After many other hair-raising adventures, you finally wake from your dream to find "Mordon", the Ancient One, appearing before you shrouded in light. He seeks your help in desperation. His precious immortality machine has been destroyed by Bostafer, a younger Ancient One. Your quest is to retrieve all the lost components of the machine and bring them to him.
Your failure means the destruction of the universe. Success brings rewards unlimited.
At the start of the game, it is announced as the first in the Mordon saga. At least one sequel, Bostafer's Revenge, was promised, but never materialized.
On the other hand, although Mordon's Quest is sometimes seen as a sequel to the original Colossal Caves, this is a misconception - probably arising from the fact that John Jones-Steele also wrote a port of that game (as Classic Adventure, also for Melbourne House). Adding the tagline The Classic Adventure continues to the cover as a marketing stunt probably didn't make matters any clearer!
The game contains around 150 locations and gives the player six lives, which can be used in case of instant death.
The command WHERE is used to redescribe a location.
(Originally listed here also for the BBC Micro; no evidence seems to mention any BBC release)
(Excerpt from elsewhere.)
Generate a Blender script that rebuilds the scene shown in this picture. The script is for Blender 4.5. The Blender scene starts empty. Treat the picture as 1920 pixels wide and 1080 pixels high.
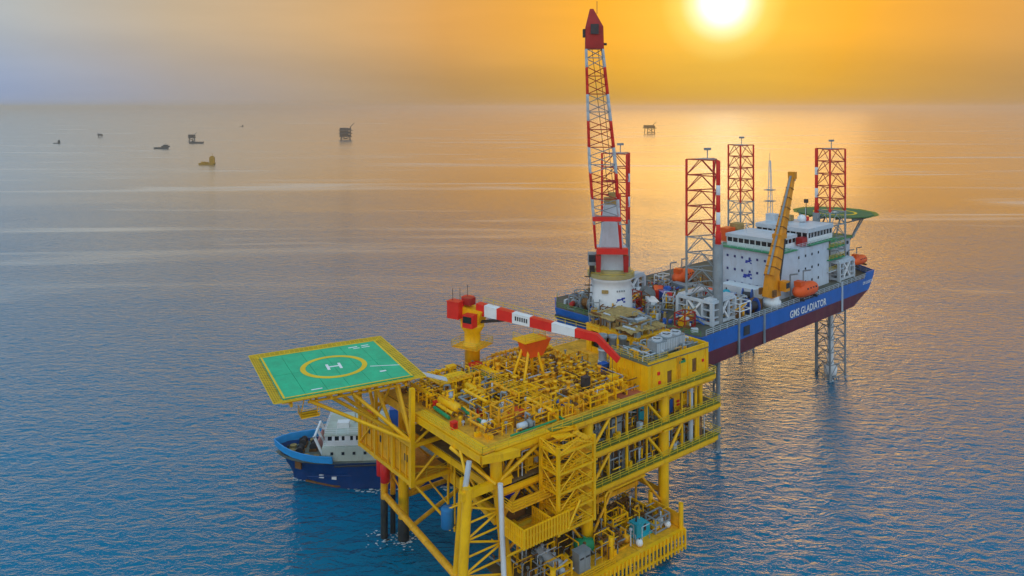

[+] Users currently playing this game
Surely one of the longest adventure game I've played. It took me around 400 turns to finish it. Too bad its sequel was never released :(
Very old-school, but not too bad: long and atmospheric descriptions, good mix of tricky and easy puzzles, and a variety of environments with plenty of player agency to explore. A bit arbitrary to start with, as the first task is likely to be solved by chance; and maybe rushed towards the end, but can be entertaining.
I tried to "load bamboo" to make a gun and the game instead created a saved state which of course I should have thought of before parsing. When the game state had been saved the description was suffixed by a complete inventory of the game's portable objects which I managed to close down pretty quickly.
The reply to "Smoke Cigar" must be one of the funniest in text adventure history.
The first and the last puzzles are probably the hardest in this excellent large-scale puzzlefest. The latter in particular (in the Catacombs) requires the use of a verb that I have never utilised previously in a text adventure. The "king of the jungle" riddle is clever in its construction but somewhat of a non sequitur. A brace of puzzles also involve unclued hanging around; this is flagrant as the game will often chastise you for tarrying in most places.
Parser responses sometimes appear hard coded to rooms.